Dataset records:
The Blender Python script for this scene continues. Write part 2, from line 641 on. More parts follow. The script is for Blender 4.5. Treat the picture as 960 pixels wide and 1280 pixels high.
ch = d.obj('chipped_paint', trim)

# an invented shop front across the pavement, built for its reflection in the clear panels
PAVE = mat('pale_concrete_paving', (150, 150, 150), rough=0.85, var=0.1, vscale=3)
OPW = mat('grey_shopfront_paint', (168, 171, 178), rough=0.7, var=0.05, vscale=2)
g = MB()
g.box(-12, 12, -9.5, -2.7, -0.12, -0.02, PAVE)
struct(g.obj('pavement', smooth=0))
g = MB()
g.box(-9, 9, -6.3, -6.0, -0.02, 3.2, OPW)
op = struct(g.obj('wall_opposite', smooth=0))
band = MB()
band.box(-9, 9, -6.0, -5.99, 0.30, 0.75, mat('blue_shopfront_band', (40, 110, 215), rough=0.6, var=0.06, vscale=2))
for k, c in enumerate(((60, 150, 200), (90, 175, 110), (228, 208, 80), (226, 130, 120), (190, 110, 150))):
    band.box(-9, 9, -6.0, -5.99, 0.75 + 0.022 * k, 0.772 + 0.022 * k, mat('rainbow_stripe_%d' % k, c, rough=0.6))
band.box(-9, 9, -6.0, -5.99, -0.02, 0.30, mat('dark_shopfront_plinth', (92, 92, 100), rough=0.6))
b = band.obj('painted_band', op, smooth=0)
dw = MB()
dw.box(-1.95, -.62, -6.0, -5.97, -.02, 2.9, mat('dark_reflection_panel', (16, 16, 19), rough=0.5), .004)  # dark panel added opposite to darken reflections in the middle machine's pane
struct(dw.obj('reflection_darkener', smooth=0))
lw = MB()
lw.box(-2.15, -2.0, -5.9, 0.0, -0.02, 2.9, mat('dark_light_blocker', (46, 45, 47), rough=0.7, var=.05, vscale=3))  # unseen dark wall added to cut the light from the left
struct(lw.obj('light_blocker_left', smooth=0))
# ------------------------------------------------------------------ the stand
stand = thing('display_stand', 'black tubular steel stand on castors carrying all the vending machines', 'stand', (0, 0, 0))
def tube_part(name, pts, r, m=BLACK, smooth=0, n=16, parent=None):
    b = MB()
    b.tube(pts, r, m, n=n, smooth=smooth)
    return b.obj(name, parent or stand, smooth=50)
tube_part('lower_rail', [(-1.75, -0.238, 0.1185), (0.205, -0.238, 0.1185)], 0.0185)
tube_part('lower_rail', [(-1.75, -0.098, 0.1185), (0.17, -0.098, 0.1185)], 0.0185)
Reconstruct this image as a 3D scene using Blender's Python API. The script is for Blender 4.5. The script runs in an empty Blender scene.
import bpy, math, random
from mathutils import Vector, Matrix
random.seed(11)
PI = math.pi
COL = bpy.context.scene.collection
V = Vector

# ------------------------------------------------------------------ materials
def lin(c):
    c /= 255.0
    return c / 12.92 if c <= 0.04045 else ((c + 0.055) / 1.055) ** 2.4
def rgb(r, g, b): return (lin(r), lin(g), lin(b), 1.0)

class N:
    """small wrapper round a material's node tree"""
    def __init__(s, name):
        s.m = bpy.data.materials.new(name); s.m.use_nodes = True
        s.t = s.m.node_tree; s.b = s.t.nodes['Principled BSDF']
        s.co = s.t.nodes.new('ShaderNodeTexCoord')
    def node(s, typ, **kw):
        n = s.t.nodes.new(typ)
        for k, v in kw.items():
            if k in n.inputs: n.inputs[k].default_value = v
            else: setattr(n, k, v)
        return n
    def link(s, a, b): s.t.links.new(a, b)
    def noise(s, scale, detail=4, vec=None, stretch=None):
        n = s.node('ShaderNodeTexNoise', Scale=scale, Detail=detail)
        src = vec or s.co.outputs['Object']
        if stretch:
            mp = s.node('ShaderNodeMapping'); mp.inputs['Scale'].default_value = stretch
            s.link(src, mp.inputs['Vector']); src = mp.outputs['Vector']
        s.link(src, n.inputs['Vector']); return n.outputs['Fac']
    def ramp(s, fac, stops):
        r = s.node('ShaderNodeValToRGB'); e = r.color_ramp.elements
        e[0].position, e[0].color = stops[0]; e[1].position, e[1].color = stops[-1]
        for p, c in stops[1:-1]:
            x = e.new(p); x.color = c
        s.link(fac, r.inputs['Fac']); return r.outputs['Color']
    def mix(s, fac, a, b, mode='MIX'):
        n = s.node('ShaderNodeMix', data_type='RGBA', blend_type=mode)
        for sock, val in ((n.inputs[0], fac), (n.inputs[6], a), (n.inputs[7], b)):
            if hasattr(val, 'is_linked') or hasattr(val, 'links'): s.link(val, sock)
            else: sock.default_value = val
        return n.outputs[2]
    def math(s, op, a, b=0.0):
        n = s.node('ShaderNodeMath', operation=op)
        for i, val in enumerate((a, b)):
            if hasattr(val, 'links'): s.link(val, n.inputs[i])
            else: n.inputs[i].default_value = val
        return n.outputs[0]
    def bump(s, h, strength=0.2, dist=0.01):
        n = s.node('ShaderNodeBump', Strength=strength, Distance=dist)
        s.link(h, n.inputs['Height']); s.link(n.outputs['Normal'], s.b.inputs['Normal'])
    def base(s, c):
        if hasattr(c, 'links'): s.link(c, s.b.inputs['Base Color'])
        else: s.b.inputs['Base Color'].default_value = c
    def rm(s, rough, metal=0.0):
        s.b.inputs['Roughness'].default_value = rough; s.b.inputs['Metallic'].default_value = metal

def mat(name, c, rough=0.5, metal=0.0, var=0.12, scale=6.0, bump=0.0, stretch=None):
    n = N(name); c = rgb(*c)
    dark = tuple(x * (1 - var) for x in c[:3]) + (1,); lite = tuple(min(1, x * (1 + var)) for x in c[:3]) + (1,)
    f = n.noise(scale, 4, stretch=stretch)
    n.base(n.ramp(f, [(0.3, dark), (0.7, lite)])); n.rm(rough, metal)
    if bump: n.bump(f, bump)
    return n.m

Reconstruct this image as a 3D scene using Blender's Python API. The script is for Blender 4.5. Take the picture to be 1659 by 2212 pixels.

Exercise instructions: Tell how many lines in the records above contain "using", giving the number and no other words.

Problem solution: 2